After the People’s Bank of China depreciate the yuan by nearly 2% against the U.S. dollar, banks in Vietnam on August 11 devalued the local currency.
In the morning, Vietcombank bought the greenback at VND21,780 and sold it at VND21,840 but revised up the prices to VND21,795 and VND21,855 respectively in the afternoon.
Other banks also bought the dollar at higher prices. Techcombank bought and sold the dollar at VND21,810 and VND21,870 respectively while SCB and Eximbank quoted their dollar prices at VND21,800/VND21,860 and VND21,800/VND21,850.
Currently, banks are allowed to quote dollar prices in a range of VND21,456 and VND21,890.
A currency changer in HCMC’s District 1 bought and sold the dollar at VND21,920 and VND21,940, compared to VND21,870 and VND21,890 in previous days.
Ending the day, some banks made slight exchange rate adjustments.

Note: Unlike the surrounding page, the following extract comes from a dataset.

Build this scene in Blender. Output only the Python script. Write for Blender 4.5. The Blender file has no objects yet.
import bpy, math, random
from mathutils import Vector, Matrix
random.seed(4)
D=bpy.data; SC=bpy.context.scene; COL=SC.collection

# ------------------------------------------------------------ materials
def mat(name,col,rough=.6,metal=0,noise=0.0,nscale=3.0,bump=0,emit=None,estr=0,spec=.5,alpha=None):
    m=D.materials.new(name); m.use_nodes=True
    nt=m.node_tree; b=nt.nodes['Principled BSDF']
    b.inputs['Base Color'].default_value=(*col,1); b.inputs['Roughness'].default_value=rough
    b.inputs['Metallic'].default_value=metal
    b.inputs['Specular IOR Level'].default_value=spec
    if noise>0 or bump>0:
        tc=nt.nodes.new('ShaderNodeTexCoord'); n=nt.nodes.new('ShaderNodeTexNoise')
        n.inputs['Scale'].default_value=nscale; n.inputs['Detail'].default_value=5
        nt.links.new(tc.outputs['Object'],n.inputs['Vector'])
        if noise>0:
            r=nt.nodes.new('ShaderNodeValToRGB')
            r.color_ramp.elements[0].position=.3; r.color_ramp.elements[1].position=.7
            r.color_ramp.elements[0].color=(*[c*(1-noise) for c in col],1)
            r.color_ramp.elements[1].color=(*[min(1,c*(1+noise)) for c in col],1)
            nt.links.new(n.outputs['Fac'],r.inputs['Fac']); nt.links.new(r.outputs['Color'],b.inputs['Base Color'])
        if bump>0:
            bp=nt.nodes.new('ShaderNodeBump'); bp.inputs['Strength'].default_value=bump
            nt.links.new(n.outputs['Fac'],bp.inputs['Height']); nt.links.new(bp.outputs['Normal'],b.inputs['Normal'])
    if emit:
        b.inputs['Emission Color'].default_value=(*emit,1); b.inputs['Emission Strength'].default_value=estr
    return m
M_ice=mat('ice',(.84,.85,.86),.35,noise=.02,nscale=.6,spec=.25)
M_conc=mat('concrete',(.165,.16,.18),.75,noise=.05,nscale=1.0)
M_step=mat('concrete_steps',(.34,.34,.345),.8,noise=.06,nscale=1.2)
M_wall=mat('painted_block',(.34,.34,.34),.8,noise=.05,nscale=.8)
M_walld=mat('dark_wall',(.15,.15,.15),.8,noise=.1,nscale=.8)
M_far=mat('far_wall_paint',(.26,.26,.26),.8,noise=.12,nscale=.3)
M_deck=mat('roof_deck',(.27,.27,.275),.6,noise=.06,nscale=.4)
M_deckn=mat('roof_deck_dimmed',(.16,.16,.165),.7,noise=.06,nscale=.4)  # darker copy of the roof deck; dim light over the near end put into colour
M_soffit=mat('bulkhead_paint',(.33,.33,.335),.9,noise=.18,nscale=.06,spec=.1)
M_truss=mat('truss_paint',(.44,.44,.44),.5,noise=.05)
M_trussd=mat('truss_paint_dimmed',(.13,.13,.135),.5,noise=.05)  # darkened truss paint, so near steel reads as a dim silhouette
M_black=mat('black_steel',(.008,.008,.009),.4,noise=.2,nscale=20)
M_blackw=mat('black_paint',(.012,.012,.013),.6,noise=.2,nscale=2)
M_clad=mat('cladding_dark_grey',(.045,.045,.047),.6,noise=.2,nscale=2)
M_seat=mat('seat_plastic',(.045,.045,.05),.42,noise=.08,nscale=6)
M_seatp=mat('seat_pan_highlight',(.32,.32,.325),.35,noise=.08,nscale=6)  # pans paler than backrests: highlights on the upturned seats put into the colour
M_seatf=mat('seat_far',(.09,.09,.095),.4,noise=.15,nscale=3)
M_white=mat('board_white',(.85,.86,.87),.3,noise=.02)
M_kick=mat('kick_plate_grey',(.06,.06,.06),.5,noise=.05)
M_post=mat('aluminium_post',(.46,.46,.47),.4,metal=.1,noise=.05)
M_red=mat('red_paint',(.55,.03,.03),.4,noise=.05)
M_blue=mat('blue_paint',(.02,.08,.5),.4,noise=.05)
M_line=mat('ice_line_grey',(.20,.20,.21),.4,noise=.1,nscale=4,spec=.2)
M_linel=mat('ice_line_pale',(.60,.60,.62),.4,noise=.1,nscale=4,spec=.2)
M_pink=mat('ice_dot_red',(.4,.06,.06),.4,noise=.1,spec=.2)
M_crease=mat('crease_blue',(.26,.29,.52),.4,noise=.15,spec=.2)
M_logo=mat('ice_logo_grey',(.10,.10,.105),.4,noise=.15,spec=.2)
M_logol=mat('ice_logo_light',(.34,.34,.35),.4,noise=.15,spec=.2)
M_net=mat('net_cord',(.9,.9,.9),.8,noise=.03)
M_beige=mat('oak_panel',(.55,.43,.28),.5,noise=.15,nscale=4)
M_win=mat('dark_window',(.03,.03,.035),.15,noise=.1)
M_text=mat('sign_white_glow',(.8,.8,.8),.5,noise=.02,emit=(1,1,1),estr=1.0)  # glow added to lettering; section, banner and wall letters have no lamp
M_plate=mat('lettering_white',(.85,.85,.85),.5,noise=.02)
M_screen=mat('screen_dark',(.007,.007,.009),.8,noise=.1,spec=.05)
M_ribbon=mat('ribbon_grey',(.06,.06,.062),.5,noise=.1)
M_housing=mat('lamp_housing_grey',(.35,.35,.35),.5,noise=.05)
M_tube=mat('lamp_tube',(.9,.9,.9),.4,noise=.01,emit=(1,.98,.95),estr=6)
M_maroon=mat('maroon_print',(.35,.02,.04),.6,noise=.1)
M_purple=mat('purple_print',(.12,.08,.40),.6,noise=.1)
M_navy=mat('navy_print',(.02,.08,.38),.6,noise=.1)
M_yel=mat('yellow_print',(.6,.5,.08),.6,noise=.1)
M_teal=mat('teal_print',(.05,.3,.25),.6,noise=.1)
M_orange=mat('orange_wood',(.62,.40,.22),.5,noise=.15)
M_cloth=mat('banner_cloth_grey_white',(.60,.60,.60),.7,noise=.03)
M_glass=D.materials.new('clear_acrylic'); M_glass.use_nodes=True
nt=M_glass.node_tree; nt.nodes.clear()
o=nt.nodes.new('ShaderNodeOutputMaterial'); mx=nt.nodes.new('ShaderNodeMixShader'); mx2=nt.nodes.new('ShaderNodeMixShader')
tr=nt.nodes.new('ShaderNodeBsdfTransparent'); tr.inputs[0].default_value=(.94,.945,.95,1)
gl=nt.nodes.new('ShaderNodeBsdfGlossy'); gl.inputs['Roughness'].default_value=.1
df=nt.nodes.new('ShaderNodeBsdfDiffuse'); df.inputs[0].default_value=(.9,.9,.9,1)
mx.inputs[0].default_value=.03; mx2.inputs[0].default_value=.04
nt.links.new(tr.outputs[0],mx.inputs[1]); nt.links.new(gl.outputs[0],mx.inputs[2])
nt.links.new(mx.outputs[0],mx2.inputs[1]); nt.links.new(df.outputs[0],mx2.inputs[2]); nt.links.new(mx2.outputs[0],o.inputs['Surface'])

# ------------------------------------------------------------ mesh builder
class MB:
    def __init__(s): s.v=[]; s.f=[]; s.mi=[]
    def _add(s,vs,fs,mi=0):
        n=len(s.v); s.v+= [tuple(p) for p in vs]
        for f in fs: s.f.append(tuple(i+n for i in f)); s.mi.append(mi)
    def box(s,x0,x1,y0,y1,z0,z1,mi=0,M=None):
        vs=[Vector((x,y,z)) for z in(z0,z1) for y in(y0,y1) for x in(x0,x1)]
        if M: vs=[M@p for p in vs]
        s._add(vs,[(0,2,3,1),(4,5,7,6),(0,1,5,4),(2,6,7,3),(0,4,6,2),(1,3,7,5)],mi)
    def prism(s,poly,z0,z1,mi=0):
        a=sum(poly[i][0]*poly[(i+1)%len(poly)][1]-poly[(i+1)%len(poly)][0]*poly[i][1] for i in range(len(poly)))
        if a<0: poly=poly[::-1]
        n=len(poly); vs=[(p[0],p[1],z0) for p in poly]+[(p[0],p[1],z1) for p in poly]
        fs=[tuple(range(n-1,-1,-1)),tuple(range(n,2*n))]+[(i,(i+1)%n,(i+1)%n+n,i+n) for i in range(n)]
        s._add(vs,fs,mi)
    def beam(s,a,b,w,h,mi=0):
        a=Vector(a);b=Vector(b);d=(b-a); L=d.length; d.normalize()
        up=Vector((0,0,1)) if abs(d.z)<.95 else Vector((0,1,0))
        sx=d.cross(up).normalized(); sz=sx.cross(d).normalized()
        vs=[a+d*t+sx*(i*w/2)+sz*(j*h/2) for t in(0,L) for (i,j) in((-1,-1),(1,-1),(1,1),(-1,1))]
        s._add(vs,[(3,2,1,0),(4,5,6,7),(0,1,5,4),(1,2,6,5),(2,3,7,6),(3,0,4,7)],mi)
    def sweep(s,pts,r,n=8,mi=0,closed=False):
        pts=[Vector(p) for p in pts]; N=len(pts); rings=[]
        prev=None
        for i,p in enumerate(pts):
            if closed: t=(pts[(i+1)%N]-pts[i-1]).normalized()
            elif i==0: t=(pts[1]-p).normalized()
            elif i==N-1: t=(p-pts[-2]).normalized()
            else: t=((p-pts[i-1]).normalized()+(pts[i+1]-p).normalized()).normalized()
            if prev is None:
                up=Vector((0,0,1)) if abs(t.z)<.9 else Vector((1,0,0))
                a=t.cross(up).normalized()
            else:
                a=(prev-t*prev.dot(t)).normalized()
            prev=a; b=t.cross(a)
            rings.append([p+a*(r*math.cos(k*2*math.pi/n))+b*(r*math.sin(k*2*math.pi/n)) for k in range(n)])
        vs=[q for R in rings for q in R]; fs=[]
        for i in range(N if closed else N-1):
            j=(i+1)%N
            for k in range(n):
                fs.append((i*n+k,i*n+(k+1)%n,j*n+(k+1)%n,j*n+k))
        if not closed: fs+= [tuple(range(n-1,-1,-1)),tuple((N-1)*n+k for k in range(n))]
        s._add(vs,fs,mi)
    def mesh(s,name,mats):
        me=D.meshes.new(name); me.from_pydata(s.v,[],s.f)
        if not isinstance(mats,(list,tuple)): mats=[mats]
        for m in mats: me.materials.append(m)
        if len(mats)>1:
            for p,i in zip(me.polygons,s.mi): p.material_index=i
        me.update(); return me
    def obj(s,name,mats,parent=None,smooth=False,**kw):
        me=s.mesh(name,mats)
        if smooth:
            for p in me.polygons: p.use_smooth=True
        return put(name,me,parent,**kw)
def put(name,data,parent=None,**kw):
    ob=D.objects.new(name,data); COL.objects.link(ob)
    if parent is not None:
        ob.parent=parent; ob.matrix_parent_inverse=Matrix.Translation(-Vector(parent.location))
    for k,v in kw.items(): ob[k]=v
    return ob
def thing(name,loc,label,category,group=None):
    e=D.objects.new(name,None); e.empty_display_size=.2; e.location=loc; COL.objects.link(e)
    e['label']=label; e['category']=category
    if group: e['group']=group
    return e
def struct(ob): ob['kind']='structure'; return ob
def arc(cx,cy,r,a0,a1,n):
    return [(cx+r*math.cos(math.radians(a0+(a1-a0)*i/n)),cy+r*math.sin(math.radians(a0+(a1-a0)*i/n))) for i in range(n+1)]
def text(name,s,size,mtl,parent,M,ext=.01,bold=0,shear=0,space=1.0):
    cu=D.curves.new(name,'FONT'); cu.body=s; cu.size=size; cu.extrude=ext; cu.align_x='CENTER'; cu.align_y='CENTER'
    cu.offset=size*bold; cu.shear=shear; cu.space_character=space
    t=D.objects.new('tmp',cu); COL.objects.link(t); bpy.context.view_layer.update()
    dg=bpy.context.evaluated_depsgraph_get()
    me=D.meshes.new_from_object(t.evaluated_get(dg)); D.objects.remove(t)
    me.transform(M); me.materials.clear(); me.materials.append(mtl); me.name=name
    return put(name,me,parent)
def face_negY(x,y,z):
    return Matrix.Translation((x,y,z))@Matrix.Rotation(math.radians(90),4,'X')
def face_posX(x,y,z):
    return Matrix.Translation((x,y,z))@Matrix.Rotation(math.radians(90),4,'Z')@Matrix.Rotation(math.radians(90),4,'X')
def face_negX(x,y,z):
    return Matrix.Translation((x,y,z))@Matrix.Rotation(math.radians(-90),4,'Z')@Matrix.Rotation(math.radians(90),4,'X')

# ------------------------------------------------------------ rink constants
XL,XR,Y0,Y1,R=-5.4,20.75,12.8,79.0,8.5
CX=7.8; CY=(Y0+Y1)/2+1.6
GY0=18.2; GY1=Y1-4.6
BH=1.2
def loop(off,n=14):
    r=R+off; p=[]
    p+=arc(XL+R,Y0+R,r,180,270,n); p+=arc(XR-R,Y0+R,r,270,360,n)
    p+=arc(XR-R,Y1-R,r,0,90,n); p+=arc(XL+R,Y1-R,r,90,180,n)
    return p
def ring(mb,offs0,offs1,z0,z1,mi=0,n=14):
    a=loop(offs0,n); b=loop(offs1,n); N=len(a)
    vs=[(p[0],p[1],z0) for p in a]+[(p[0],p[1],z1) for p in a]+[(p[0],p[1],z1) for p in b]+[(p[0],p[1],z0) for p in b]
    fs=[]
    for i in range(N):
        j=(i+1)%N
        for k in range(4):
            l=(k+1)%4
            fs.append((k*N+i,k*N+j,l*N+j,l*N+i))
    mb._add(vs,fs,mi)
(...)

Vietcombank lowered the dollar prices by VND10 to VND21,785/VND21,845 a dollar and Techcombank cut the prices to VND21,790/VND21,860. Meanwhile, Eximbank and SCB kept their exchange rates unchanged.
China’s central bank set its official guidance rate down nearly 2% to 6.2298 yuan per dollar, its lowest point in almost three years. The move came after a run of poor economic data in the world’s second largest economy.
At 10:00 a.m. on August 11, the yuan depreciated 2% against the greenback, at 6.3323 per U.S. dollar.
A deputy general director of a major bank said the State Bank of Vietnam had sold around US$1.3 billion to keep the foreign exchange market stable over the past month. The devaluation of yuan and other currencies in the region will pile pressure on Vietnam’s dong currency.
The Singaporean dollar has weakened 5% against the dollar, Korea’s won 6.42%, Thai’s baht 6.85%, and Malaysia’s ringgit 11.45%. However, the dong has been devalued by a combined 2% against the dollar this year.
Vietnam’s balance of payments reportedly ran a deficit of US$3.9 billion in January-July and this would impact the exchange rate, the banker said.
Other bankers suggested the central bank consider devaluating the dong further or raising the trading band of the inter-bank rate to 1.5-2% instead of 1% like now.
Commenting on China’s yuan devaluation, Benny Cheung, head of markets at HSBC Vietnam Bank, told the Daily via email that the market is generally on risk off mode after the yuan depreciation and funds withdrawn from regional currencies such as the Australian dollar, Korean won and Singaporean dollar.
“We see the dong opened softer this morning, too and was up by about 20 basis points from on August 11 close (spot at around VND21,835), but impact on the domestic currency is much less compared to other regional currencies,” Cheung said on August 11.
While certain Vietnam products may face increasing price competition on the back of regional currencies’ depreciation, there are still a lot of medium-term structural cost benefits for Vietnam goods such as sufficient labor force, low labor cost, government policies and free trade pacts. This is supported by promising export growth figures in Vietnam since early this year compared to negative export growth in China.
Companies should focus on the longer-term outlook when they plan business and investment, considering factors such as infrastructure, labor, policies and stability, Cheung said.